Um exemplo de que produção orgânica é viável também em grandes plantações é a Citrovita, susbsidiária da Votorantim Agroindústria. Na região paulista de Itapetinga, a empresa cultiva quatro milhões de laranjeiras convencionais numa área de 28 mil hectares. Paralelamente, mantém aproximadamente 1,2 milhão de laranjeiras cultivadas pelos métodos da agricultura ecológica, o que a transforma em líder mundial na exportação de laranjas e suco de laranja orgânico. "Da produção orgânica aprende-se muito para a produção convencional", diz o diretor de vendas da Citrovita na Europa, Tim Kaden.

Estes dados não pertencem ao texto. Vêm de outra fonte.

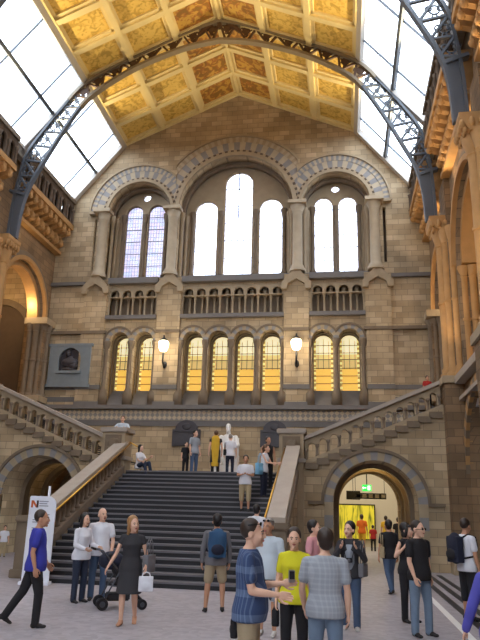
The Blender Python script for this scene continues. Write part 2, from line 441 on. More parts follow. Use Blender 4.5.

À exceção da Citrovita, os números mostrados pelos expositores brasileiros na Biofach ainda são bastante modestos. O trabalho mais importante que eles estão fazendo, provavelmente ainda não possa ser medido pelas estatísticas: é a conscientização para um novo modelo agrário. Depois de décadas de uso excessivo de agrotóxicos, parece estar começando lentamente o que a ministra alemã da Agricultura, Renate Künast, chama de "ecologização da agricultura".